ANAグループの貨物事業会社「ANA Cargo(ANAカーゴ)」は5月30日、ヤマト運輸とパートナーシップを強化し、沖縄国際航空物流ハブを使用した物流やビジネスモデル構築などで連携すると発表した。
ANAは供用開始当初から沖縄物流ハブを使用し、国内外8地点に48路線を就航。今年の5月14日からは那覇-シンガポール線を開設し、12地点73路線となった。
現在は貨物機10機を運航。10機目となるボーイング767-300ER型機を改修した767-300BCF貨物機には、ヤマト運輸の「クロネコ」マークと沖縄物流ハブを管理する沖縄県の県章をラッピングしている。
11機目は2015年度にも導入する見通し。ANAカーゴの岡田晃社長は、インドネシアのジャカルタやベトナムのハノイとホーチミン、中国内陸部などを候補地に挙げた。

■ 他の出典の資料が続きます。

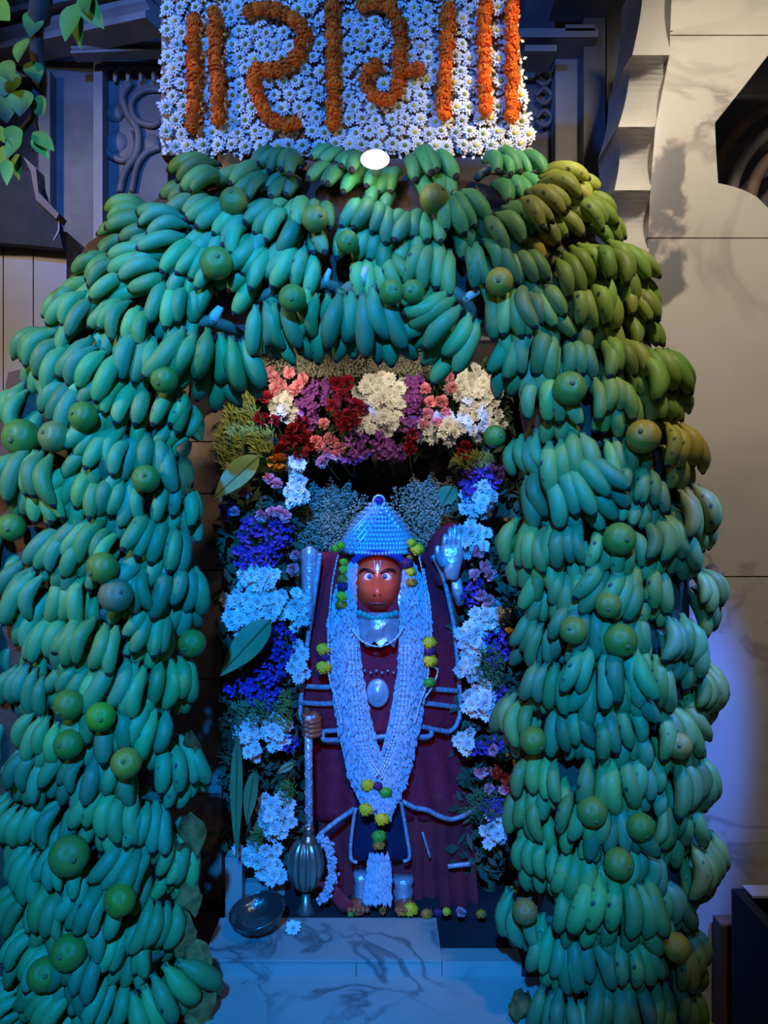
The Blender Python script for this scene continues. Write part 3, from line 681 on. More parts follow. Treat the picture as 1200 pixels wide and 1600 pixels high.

一方、ヤマト運輸は那覇-シンガポール線の就航により、シンガポール向けの「国際クール宅急便」を開始。海外の消費者にインターネットを通じて販売する「越境eコマース」で、日本の農水産品をアジアの富裕層に訴求していく。
年内には日本各地や香港、上海、台湾からシンガポールに向かう「国際宅急便」の到着時間を短縮。現状は翌々日の到着だったものを、翌日の到着に早める。また、那覇-台北線を利用した国際クール宅急便もスタートさせる。
精密機器などに使用するパーツや商品についても、沖縄物流ハブに集約させる。従来は各地で在庫を持っていたものを集約することにより、コスト削減や配送時間の短縮が可能になった。ヤマト運輸の山内雅喜社長は「午後11時までに注文すれば、翌日には手元に届く」とし、深夜貨物便の利点を強調した。
沖縄物流ハブは2009年10月に供用を開始した貨物ハブで、荷物の積み替えや発着を深夜に実施している。那覇から上海や香港、バンコクなどのアジア各都市へは4時間以内に到着する。